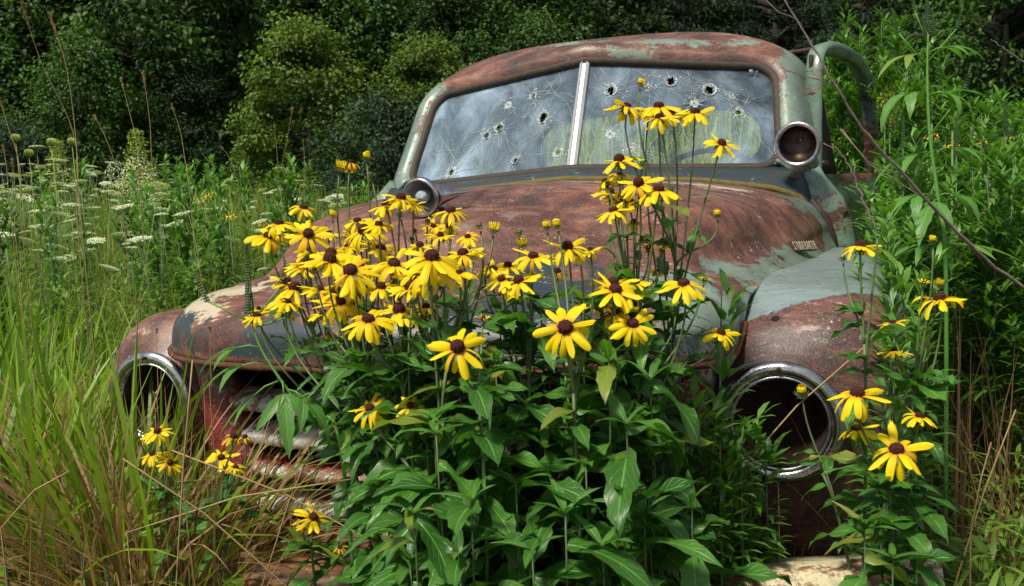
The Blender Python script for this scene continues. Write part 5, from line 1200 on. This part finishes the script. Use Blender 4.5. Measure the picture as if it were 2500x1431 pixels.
stalk([(1440,300),(1400,160),(1370,90),(1330,20)], (4.8,)*4, .30, 'pale plume behind the cab roof'); stalk([(1700,300),(1600,140),(1575,90),(1552,62)], (5,)*4, .18, 'small pale plume tip above the roof')
stalk([(1520,300),(1450,150),(1420,90),(1400,72)], (5,)*4, .22, 'pale plume lying behind the roof edge')
# slanting dry stems across the front
for (a, b) in (((170, 1150), (2, 1290)), ((310, 1300), (860, 1170)), ((420, 1100), (980, 1360)), ((1600, 1180), (1780, 1431)), ((2130, 830), (1760, 1200)), ((2480, 1000), (2330, 1431)), ((2420, 1080), (2370, 1300)), ((1900, 1180), (1640, 1060)), ((640, 1431), (780, 1050)), ((470, 880), (430, 1431)), ((300, 1120), (700, 1431))):
    p, q = at(*a, 1.42), at(*b, 1.40); root = Vector(((p.x+q.x)/2, (p.y+q.y)/2, 0)); mb = MB(); mid = p.lerp(q, .5)+Vector((0, 0, .015)); pts = [p-root, p.lerp(mid, .5)-root, mid-root, mid.lerp(q, .5)-root, q-root]
    lo = pts[0] if pts[0].z < pts[-1].z else pts[-1]; seq = pts[::-1] if lo is pts[-1] else pts; mb.tube([Vector((seq[0].x, seq[0].y, 0))]+seq, .0013, 5)
    o = link('dry_stem', mkmesh('dry_stem', mb.V, mb.F, [M['stalk']], attrs={'tint': [(.4,)*3]*len(mb.V)}), None, root); tag(o, 'dry straw stem slanting from '+('the far left edge' if a[0] < 100 or b[0] < 100 else 'below the far headlight' if a[0] < 330 else 'the dry grass over the low blooms' if a[0] < 450 else 'beside the grille post' if a[0] < 700 else 'the right foot of the clump' if a[0] < 1700 else 'beneath the near headlight' if a[0] < 2000 else 'across the near headlight' if a[0] < 2200 else 'the lower right corner'), 'stem', 'dry stems slanting across the front')

# --- Queen Anne's lace in the meadow
def lace_mesh():
    parts = []; n = 26
    for k in range(n):
        a = 2.4*k; r = .040*math.sqrt(k/n); c = np.array([r*math.cos(a), r*math.sin(a), .004*math.cos(r*60)]); m = 9; aa = RNG.uniform(0, 6.28, m); rr = RNG.uniform(0, .0065, m)
        p = c+np.stack([rr*np.cos(aa), rr*np.sin(aa), RNG.uniform(-.001, .002, m)], 1); D = np.stack([np.cos(aa), np.sin(aa), np.full(m, .15)], 1)
        parts.append(cards(p, D, np.tile([0, 0, 1.], (m, 1)), np.full(m, .006), np.full(m, .005), bend=.05))
    v, q, T = merge(parts); return npmesh('umbel', v, q, [M['lace']], tint=T)
LACE = lace_mesh(); mb = MB()
for k in range(14): a = 2.4*k; r = .036*math.sqrt(k/14); mb.tube([(0, 0, -.04), (r*.6, 0, -.015) if 0 else (r*.6*math.cos(a), r*.6*math.sin(a), -.02), (r*math.cos(a), r*math.sin(a), -.001)], .0006, 3)
mb.tube([(0, 0, -1.0), (0, 0, -.5), (0, 0, -.04)], .0018, 5); LST = mkmesh('lace_stem', mb.V, mb.F, [M['stem']], attrs={'tint': [(.8,)*3]*len(mb.V)})
for i in range(290):
    px = random.uniform(-20, 420) if i < 180 else random.uniform(330, 860); d = random.uniform(3.7, 9)
    g_ = at(px, 600, d); h = random.uniform(.85, 1.25)+(.10 if i < 180 else 0); z = gz(g_.x, g_.y)+h
    o = tag(empty('lace_flower', (g_.x, g_.y, z)), "flat white lace flower "+("close behind the green grass" if d < 4.3 else "in the middle of the meadow" if d < 6.3 else "at the far side of the meadow")+(" at the far left" if px < 200 else " left of the bushy plants" if px < 420 else " behind the far fender"), "flower", "white lace flowers in the meadow"); o.rotation_euler = (random.gauss(0, .16), random.gauss(0, .16), random.uniform(0, 6)); s = random.uniform(.6, 1.3); o.scale = (s, s, 1)
    link('umbel', LACE, o); link('stem', LST, o)
for li_, (px, py, d) in enumerate(sorted(((89,357,4),(130,389,4.2),(150,392,4.2),(128,402,4.3),(681,410,5.0),(730,441,5.0),(75,458,3.6),(118,425,4.0),(196,441,3.8),(590,462,5),(545,465,5)))):
    p = at(px, py, d); o = tag(empty('lace_flower', p), 'white lace flower against the dark trees, '+ORD[li_]+' from the left', 'flower', 'white lace flowers above the meadow'); o.scale = (.8, .8, .8); link('umbel', LACE, o); link('stem', LST, o)
# closed green seed umbels
mb = MB()
for k in range(26):
    a = 2.4*k; r = .020*math.sqrt(k/26); mb.tube([(0, 0, -.03), (r*1.2*math.cos(a), r*1.2*math.sin(a), -.012), (r*.85*math.cos(a), r*.85*math.sin(a), .006+.006*(1-k/26))], [.0006, .0012, .0016], 4)
mb.tube([(0, 0, -.9), (0, 0, -.03)], .0016, 5); NEST = mkmesh('seed_umbel', mb.V, mb.F, [M['pale']], attrs={'tint': [(.5,)*3]*len(mb.V)})
for li_, (px, py, d) in enumerate(sorted(((37,333,3.2),(125,343,3.2),(175,342,3.4),(70,370,3.3),(559,440,4.6),(600,440,4.6),(701,443,4.6)))):
    o = link('seed_umbel', NEST, None, at(px, py, d)); tag(o, 'closed green seed umbel above the meadow, '+ORD[li_]+' from the left', 'flower', 'closed seed umbels'); o.scale = (.8, .8, .8)
# pale blossom bush, orange flowers, goldenrod plumes
def plume(name, n, rx, rz, m_, L=.008):
    t = RNG.random(n); a = RNG.uniform(0, 6.28, n); r = rx*(1-t*.75)*RNG.random(n)**.5; p = np.stack([r*np.cos(a), r*np.sin(a), rz*t], 1); D = RNG.normal(0, 1, (n, 3)); D[:, 2] = abs(D[:, 2])
    v, q, T = cards(p, D, RNG.normal(0, 1, (n, 3)), np.full(n, L), np.full(n, L*.7)); return npmesh(name, v, q, [m_], tint=T)
def bush(px, py, d, me, sm, label, name, cat, sc=1., group=None):
    p = at(px, py, d); root = Vector((p.x, p.y, gz(p.x, p.y)-.02)); o = tag(empty(name, root), label, cat, group); b = link('blossom', me, o); b['kind'] = 'stuff'; b.location = p-root; b.scale = (sc,)*3
    mb = MB(); mb.tube([(0, 0, 0), tuple(p-root+Vector((0, 0, .05)))], .003, 5); link('stem', mkmesh('blossom_stem', mb.V, mb.F, [M['stem']], attrs={'tint': [(.6,)*3]*len(mb.V)}), o)
WB = plume('white_blossom', 420, .17, .24, M['lace'], .009); PB = plume('pale_plume', 700, .13, .36, M['pale'], .016); GB = plume('gold_blossom', 420, .045, .10, M['gold'], .007); OB = plume('orange_blossom', 26, .07, .05, M['orange'], .016)
bush(345, 500, 4.6, WB, 0, 'white blossoming bush among the lace flowers', 'white_blossom_bush', 'bush'); bush(290, 480, 5.0, WB, 0, 'sparse white blossoms left of the white bush', 'white_blossom_bush', 'bush', .8)
bush(345, 470, 5.2, PB, 0, 'pale feathery plant behind the white blossoming bush', 'feathery_plant', 'plant'); bush(150, 470, 5.6, PB, 0, 'pale feathery plant behind the lace flowers at left', 'feathery_plant', 'plant', .9)
for (px, py, d) in ((500, 490, 4.6), (525, 480, 4.6), (480, 495, 4.8), (640, 560, 4.4), (560, 540, 4.4), (2275, 345, 2.6), (2325, 365, 2.6), (2370, 350, 2.8), (2475, 345, 2.9), (2395, 360, 2.8), (2405, 530, 2.4)):
    bush(px, py, d, OB, 0, 'small orange-yellow bloom '+('far in the meadow' if px < 1000 else 'deep in the right thicket'), 'distant_bloom', 'flower', .8 if px < 1000 else .45, 'distant orange blooms '+('in the meadow' if px < 1000 else 'in the thicket'))
for li_, (px, py, d) in enumerate(sorted(((2140, 282, 3.9), (2160, 262, 3.8), (2185, 250, 3.8), (2205, 270, 3.7), (2225, 262, 3.7), (2172, 300, 3.8), (2240, 285, 3.6), (2195, 300, 3.7)))):
    bush(px, py, d, GB, 0, 'yellow goldenrod tip right of the door frame, '+ORD[li_]+' from the left', 'goldenrod', 'flower', .9, 'goldenrod tips by the door')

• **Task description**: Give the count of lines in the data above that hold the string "from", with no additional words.

• **Result**: 5